Escritor

Con motivo de la celebración de la Semana Cultural del IES "Gregorio Marañón" de Caminomorisco, volví la semana pasada a Las Hurdes. Muchos meses después, pude comprobar con tristeza el paisaje negruzco y arrasado que, por culpa del incendio, aún rodea el bello enclave de Pinofranqueado. Montes pelados con troncos por el suelo donde antes hubo espesos bosques que alegraban la vista del viajero.

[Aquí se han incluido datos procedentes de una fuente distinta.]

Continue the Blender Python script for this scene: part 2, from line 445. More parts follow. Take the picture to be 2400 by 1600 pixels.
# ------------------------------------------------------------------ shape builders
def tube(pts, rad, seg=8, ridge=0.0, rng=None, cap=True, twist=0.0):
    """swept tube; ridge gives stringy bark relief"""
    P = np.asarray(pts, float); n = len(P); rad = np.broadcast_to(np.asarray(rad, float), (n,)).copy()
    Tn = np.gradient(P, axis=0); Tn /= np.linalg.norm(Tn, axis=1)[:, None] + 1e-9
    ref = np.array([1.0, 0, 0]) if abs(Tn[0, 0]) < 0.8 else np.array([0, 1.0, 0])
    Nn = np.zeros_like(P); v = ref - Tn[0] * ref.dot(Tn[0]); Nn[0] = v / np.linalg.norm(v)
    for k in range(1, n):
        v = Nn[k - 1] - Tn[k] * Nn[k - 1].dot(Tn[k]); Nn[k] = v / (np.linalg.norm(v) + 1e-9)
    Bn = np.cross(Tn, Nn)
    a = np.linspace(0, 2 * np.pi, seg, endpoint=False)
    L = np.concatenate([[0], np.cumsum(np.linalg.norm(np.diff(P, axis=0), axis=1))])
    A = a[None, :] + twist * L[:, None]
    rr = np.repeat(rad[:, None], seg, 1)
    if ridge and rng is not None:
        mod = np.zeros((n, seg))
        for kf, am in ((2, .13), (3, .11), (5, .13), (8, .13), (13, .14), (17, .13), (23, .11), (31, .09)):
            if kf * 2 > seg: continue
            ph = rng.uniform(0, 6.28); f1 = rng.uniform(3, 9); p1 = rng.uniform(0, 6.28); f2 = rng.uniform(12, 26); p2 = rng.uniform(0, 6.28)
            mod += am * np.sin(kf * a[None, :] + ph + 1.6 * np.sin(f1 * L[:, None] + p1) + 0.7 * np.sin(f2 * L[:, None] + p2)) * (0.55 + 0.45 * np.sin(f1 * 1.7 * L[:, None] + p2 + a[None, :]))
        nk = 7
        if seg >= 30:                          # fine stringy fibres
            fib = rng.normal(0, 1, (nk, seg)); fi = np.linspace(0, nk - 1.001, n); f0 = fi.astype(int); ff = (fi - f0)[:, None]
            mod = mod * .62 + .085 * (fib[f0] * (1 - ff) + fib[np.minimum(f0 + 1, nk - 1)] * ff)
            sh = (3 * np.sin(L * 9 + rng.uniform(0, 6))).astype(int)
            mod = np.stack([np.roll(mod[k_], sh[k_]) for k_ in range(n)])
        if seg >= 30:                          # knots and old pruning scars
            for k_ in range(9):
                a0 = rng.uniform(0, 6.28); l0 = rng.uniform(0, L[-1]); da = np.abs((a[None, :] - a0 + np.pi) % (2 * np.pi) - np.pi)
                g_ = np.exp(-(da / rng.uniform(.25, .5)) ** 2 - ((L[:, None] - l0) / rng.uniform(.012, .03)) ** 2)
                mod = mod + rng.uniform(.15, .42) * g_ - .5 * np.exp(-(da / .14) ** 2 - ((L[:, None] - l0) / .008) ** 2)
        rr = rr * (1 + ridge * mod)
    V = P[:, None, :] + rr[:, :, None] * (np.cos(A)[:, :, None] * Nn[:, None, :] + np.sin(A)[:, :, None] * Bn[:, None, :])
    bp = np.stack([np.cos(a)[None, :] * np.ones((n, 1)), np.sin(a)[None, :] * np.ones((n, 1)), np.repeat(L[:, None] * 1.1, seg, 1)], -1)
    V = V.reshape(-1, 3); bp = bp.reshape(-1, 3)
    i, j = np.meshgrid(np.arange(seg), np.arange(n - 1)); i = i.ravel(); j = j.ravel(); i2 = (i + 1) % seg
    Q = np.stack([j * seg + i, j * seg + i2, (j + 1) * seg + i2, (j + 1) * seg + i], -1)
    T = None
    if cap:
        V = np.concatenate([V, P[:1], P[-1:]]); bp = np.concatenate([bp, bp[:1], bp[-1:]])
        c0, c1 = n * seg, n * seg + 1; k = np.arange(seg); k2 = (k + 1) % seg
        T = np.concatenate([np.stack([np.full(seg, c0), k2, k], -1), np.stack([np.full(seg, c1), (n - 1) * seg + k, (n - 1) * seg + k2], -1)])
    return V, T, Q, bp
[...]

Ya he dicho otras veces cuánto me gustan estos encuentros con alumnos de secundaria y bachillerato. Este fue uno de los mejores que he tenido. A pesar de la hora, la última de la mañana, de la dispersión que provoca el cambio de horarios en función de las distintas actividades, de la inminencia de las vacaciones, los chavales no sólo guardaron silencio sino que además atendieron y, al final, después de reír y pensar juntos un rato, preguntaron más allá de lo predispuesto en estos casos. Al salir, algún profesor no podía por menos que hablar de milagro. Mi experiencia, en este sentido, es siempre milagrosa porque no encuentro en estas charlas sobre lectura y literatura sino complicidad y buenas maneras. Sospecho que les puede la sorpresa: la de ver a un escritor fuera de los libros, al natural y no en fotografía; una persona alta o baja, gorda o delgada que huele y que gesticula. Más allá, el texto literario (esa indigesta materia susceptible, para ellos, de estudio o comentario), cobra vida en la voz del narrador o del poeta, algo para lo que no suelen estar preparados.

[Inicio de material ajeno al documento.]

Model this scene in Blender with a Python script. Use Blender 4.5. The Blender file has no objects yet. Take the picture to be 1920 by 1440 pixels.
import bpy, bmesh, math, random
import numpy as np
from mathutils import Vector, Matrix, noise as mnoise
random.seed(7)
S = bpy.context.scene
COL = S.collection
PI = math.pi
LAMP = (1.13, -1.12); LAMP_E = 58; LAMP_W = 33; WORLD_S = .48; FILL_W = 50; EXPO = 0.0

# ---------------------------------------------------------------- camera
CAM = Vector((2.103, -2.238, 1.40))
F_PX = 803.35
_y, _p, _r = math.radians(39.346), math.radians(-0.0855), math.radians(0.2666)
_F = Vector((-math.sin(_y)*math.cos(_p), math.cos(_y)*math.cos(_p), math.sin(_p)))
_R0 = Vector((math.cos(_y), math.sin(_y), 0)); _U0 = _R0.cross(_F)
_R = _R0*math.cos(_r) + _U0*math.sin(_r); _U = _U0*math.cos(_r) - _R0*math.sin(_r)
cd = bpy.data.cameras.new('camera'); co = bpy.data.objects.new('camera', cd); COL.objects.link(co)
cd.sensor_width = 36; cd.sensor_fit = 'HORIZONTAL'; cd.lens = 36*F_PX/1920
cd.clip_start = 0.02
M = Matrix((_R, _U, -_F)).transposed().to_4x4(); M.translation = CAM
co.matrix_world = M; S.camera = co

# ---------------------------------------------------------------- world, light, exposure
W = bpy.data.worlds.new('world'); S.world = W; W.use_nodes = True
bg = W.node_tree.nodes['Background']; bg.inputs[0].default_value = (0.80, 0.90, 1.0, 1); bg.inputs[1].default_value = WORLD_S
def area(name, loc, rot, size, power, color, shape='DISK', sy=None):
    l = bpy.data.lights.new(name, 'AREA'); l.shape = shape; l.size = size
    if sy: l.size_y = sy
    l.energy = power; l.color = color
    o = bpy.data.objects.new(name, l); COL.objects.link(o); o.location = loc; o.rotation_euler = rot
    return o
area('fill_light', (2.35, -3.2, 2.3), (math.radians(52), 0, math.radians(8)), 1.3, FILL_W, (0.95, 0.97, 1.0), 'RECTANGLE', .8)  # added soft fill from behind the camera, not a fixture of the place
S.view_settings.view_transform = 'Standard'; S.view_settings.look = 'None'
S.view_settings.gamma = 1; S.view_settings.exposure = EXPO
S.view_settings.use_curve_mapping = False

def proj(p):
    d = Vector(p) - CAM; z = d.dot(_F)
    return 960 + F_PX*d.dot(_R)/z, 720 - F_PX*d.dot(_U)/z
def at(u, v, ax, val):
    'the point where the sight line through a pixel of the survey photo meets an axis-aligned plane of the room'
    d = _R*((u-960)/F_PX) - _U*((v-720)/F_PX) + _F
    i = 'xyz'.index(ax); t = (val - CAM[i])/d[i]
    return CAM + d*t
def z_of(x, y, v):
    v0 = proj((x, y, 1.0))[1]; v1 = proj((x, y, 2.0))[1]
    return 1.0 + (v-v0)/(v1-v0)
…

Empecé diciéndoles que repararan en un par de cosas a propósito de la poesía. La primera tiene que ver con un hecho incuestionable: cuando ellos tienen que demostrar sus sentimientos, ya sean para con otros u otras (de amor, por ejemplo) o para consigo mismos (de desolación o de alegría), recurren al poema, siquiera sea en forma de penoso ripio. A sus carpetas me remito. O a sus mensajes de móvil. La segunda, muy de actualidad por desgracia, alude a la guerra y a su rastro interminable de condenas. Raro ha sido el acto en el que no se ha recitado un poema. Uno, que lleva en este negociado más de veinte años, no recuerda una cosa igual. ¿Cuánto tiempo hacía que los poetas no veían la necesidad de escribir un poema en contra de algo? ¿Cuánto que no se hablaba de poesía social y de compromiso? Y ahora... Hasta los periódicos, reacios en España a publicarlos, han abierto sus páginas a la forma de expresión más efectiva, pues que su densa concisión transmite, de forma inmediata, como ninguna otra (la canción no es sino una forma de la poesía), los sentimientos más profundos de los seres humanos. Tal vez por eso, nadie, que yo sepa, ha leído un cuento o la página de una novela o un ensayo encima de un escenario. Estos hechos avalan, contra la vieja monserga de los agoreros, que la poesía no sólo no tiene los días contados sino que goza y seguirá gozando de una deliciosa salud; entre otras cosas, porque la necesitan y la usan, con la espontánea impunidad que cabe al caso, los dueños del futuro; esos descerebrados adolescentes de los que con frecuencia abominamos, no sé si por incomprensión o por envidia.

Aunque sea de mala educación presumir en voz alta de estas cosas (de cualquiera), les aseguro que es muy gratificante asistir como activo espectador o como eventual protagonista a este tipo de milagros tan humanos, donde lo escrito en un papel cobra vida propia y todo y a todos nos transforma.